ABSTRACT

In this chapter, we assess a rather different case of cooperative attempts at managing global security risks: the Proliferation Security Initiative (PSI). As with the FATF, the PSI has no formal treaty mandate, but it goes one step further and represents a somewhat different and even looser variant of an informal multilateral effort in the ‘other’ war on terror. The PSI adds a further layer of global governance that intersects and overlaps with a variety of other multilateral and universal anti-proliferation regimes in order to control proliferation risks. More specifically, as a global risk management strategy, the PSI works to reduce the likelihood of terrorists obtaining WMD materials, through increasing layers of difficulty for terrorists to succeed, identifying vulnerabilities and reshaping terrorist operating environments by constraining their freedom of movement.

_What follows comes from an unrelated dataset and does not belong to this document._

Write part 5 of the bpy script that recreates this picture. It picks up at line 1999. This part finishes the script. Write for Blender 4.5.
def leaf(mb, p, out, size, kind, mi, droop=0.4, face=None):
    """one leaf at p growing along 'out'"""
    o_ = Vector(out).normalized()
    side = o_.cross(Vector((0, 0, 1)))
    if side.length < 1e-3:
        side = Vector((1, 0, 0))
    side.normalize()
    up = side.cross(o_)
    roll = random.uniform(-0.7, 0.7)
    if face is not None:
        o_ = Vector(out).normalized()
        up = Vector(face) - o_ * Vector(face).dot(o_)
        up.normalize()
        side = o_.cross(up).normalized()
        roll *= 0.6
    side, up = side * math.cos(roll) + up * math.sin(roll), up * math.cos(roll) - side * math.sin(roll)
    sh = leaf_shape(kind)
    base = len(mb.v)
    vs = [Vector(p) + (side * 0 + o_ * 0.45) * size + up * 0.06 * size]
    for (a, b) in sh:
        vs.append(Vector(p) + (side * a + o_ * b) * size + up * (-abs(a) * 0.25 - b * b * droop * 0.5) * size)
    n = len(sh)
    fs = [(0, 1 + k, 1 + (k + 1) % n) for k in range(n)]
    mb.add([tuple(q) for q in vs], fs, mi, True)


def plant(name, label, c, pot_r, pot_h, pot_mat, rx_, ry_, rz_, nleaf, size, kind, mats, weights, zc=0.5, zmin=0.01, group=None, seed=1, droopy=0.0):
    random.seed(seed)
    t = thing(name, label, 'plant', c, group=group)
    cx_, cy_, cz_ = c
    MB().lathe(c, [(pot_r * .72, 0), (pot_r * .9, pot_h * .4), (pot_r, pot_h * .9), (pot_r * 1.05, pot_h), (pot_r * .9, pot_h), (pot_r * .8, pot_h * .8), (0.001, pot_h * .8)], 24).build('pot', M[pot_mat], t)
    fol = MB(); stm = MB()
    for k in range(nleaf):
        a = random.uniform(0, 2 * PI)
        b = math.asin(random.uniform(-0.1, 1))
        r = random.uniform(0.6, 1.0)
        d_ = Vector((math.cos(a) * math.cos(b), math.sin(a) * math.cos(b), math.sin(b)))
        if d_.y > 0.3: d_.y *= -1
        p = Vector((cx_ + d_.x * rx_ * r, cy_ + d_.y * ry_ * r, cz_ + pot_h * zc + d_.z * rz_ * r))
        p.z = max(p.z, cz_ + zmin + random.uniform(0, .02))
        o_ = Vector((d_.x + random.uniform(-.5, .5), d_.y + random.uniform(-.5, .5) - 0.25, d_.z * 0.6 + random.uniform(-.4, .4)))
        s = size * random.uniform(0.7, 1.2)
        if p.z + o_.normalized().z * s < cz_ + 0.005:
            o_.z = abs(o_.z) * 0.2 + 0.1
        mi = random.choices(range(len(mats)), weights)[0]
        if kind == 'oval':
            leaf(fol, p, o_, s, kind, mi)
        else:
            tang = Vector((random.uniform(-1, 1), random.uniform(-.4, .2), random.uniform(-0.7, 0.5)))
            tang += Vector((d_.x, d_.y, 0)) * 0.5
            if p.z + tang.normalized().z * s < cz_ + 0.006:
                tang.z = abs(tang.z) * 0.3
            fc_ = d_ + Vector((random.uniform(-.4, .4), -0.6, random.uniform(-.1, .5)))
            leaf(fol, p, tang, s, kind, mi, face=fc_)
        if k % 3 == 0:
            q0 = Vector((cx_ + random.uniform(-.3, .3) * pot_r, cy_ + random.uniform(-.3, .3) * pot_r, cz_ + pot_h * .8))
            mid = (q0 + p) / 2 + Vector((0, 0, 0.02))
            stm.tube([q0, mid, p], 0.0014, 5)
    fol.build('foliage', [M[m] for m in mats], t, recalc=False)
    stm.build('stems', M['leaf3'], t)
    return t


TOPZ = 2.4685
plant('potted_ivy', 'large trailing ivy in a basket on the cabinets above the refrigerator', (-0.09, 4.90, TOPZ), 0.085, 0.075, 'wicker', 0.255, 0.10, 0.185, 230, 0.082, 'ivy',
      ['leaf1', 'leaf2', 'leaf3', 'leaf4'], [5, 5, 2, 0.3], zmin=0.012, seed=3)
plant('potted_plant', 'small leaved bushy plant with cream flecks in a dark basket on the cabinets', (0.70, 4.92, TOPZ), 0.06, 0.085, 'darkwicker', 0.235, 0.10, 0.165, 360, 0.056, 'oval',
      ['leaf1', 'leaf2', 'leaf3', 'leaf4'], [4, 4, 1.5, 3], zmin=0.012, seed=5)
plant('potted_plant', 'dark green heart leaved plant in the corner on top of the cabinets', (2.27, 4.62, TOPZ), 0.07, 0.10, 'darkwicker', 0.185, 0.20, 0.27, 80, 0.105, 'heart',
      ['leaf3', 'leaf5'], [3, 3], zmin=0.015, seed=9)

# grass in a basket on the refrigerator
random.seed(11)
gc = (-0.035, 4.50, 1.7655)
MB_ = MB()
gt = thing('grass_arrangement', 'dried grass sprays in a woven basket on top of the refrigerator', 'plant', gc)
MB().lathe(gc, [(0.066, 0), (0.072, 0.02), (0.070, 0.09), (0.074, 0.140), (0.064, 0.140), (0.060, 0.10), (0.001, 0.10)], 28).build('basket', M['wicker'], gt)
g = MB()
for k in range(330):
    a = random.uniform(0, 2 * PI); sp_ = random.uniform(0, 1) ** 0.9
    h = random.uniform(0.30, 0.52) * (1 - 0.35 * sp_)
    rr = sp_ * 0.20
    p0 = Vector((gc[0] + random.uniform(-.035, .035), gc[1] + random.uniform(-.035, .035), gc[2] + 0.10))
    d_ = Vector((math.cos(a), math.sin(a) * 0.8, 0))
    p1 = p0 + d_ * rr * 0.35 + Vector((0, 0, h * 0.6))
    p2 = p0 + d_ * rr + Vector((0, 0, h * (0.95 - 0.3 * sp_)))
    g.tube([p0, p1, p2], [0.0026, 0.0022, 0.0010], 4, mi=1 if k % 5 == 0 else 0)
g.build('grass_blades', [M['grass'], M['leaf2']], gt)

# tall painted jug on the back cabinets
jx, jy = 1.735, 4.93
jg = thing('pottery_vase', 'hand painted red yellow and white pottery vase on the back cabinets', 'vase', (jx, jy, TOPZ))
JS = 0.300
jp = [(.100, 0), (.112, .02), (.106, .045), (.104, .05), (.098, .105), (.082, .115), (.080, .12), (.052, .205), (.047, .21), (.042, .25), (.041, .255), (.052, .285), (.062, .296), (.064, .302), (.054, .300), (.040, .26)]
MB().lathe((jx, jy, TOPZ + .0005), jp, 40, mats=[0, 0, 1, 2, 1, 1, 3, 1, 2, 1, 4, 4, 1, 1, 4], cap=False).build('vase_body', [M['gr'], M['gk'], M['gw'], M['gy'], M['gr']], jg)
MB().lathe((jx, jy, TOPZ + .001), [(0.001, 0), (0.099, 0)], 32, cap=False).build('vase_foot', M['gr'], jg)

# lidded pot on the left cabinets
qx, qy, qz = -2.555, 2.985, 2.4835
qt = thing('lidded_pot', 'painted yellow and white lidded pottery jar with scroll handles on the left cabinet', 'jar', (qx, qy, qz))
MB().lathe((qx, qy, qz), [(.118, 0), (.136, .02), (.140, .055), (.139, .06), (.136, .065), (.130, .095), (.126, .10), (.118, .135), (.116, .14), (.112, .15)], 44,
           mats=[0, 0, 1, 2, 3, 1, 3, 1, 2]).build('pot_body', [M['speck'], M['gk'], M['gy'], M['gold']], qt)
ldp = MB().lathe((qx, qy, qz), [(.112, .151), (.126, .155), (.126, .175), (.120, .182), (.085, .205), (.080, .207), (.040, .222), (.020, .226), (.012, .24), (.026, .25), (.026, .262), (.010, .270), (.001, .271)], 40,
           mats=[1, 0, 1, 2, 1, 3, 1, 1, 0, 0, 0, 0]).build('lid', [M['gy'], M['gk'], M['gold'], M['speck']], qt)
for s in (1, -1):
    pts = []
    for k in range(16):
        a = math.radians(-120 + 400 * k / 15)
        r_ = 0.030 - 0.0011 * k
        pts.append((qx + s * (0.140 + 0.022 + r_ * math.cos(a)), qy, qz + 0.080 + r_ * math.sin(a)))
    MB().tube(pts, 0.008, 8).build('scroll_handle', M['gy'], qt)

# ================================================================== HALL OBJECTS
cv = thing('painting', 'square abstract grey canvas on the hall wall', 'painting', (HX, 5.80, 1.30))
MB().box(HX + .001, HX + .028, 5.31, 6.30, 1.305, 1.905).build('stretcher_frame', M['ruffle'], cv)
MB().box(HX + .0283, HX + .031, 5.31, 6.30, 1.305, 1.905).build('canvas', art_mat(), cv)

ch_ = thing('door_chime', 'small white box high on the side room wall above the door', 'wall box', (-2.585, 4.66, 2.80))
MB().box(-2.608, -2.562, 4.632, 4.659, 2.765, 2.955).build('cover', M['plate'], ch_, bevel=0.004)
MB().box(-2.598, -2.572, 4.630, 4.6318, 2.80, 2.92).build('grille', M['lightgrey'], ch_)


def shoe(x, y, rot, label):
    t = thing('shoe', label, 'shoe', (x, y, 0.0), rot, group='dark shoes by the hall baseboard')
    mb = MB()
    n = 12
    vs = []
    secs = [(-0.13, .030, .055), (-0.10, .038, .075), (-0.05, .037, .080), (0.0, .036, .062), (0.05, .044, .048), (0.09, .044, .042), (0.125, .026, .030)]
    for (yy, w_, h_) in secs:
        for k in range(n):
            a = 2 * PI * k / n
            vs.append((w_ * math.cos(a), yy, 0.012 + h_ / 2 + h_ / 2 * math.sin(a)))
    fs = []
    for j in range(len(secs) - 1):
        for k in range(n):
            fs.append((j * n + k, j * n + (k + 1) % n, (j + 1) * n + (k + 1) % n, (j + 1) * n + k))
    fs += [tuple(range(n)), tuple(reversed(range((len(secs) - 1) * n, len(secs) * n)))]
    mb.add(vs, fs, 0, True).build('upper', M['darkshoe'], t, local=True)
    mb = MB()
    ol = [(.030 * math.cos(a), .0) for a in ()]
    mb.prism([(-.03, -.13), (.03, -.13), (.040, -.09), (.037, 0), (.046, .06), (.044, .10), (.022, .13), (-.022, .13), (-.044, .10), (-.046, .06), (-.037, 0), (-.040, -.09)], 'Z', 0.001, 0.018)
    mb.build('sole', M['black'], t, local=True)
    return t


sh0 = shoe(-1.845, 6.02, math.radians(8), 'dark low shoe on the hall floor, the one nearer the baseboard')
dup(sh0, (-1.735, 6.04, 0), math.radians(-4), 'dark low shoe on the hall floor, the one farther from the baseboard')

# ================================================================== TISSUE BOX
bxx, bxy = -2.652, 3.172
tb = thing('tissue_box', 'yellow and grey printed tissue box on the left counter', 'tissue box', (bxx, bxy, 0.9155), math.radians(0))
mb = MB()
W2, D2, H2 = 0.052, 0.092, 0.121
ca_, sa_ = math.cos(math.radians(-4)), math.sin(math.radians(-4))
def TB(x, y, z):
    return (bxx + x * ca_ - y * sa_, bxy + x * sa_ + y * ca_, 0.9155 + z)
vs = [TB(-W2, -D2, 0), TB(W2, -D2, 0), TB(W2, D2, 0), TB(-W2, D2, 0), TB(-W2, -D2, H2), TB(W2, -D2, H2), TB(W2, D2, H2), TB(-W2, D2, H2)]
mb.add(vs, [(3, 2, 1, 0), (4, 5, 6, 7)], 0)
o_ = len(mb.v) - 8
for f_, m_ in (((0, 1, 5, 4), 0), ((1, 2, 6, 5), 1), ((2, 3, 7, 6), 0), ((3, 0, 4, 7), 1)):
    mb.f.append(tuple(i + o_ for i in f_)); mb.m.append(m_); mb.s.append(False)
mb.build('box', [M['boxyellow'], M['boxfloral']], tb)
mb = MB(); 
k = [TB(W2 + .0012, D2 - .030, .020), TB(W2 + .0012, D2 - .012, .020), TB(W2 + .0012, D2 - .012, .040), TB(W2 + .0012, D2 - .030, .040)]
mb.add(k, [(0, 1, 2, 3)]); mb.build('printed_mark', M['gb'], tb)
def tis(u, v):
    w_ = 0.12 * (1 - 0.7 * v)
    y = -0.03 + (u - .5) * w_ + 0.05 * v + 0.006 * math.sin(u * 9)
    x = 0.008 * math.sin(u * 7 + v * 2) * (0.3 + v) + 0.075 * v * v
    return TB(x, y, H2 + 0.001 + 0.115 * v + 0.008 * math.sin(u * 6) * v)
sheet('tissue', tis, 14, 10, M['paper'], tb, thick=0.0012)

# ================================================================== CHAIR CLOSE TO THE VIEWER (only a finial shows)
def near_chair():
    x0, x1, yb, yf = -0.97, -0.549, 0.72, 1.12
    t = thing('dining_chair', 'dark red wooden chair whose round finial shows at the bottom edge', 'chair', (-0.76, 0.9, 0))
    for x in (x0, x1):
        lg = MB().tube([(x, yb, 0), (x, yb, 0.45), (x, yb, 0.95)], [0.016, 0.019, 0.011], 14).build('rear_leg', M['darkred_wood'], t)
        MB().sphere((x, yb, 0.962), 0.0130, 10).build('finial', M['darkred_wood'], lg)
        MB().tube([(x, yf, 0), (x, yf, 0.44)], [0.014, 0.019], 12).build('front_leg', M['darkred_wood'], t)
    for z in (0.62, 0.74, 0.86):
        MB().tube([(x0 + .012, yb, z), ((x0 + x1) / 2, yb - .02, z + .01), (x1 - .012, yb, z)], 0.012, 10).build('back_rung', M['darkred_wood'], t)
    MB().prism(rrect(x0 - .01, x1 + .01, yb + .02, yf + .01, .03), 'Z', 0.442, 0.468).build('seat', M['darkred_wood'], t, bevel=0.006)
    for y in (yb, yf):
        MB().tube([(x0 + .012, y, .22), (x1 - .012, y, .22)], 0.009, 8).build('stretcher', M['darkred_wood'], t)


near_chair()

The PSI policing the oceans is in some ways an ideal case for examining the development of global security governance structures. The global maritime transportation infrastructure by its very nature presents problems for traditional territorially defined and hierarchically structured forms of government, and at the same time is identified as posing vulnerabilities to terrorist exploitation. Outside territorial waters, the reality of maritime affairs has always more reflected a state of anarchy than hierarchy. Hence it is a prime case for global governance. As we shall see in the discussion of the evolution of the law of the sea, earlier attempts to regulate and govern sea traffic have relied on national responsibility, denoted by the flag of the vessel in question, or in certain limited circumstances to bilateral or multilateral agreements. Resistance to a more comprehensive global treaty arrangement has been strong on the basis that state (and non-state) actors have been reluctant to accept any potential infringement on the right of ‘innocent passage’. The ideas of Beck and recent developments in global governance literature again help us in our assessment of the PSI as a global governance mechanism in the World Risk Society. It represents an innovative

attempt by what Beck would call a ‘cosmopolitan realist’ state in the form of America as it responds to new global risks and creating a global governance structure that preserves existing rights while addressing the very real risk of weapons trafficking to terrorists, but at the same time avoids the rigidity of treatybased solutions. In touting proliferation as a global risk, it is banking on ‘riskcosmopolitanism’ to generate a new consensus on new informal forms of governance and cooperation, particularly in arriving at agreed best practices as well as capacity-building of partners. As a form of ‘institutionalised cosmopolitanism’, it has tried in its outreach attempts to be as inclusive as possible, working to build capacity with its partners, consulting with the private sector and also engaging with dissenting parties. Once again, it repeats a common theme in global governance literature: the role of private actors. However, whereas the PSI exhibits similar rationales with the FATF in its creation, it also shares the shortcomings we have identified in Chapter 2. Despite it being touted as a flexible cooperative arrangement for new times and new concerns with non-state proliferation risks, once again it cannot escape the subjective nature of risk and the divergent perceptions that result. The role of power in the social construction of WMD proliferation risk and the development of practices to regulate that risk further undermines the ‘cosmopolitan’ (again, in Beck’s sense of the word) nature of the endeavour. Indeed, many partners such as Russia and Japan are lukewarm at best towards the PSI for their own particular ‘national’ reasons. As we shall show, ‘WMD’ as a concept itself is also constructed and states need to be convinced of the problem as well as the solution touted. Much of the difficulty it faces stems from its image as a vehicle of American hegemony in the service of narrow American self-interests, rather than ‘cosmopolitan solidarity’ on a global shared risk. As if the list of litanies were not enough, there are also concerns over the PSI’s legality and the discriminatory nature of its focus as well.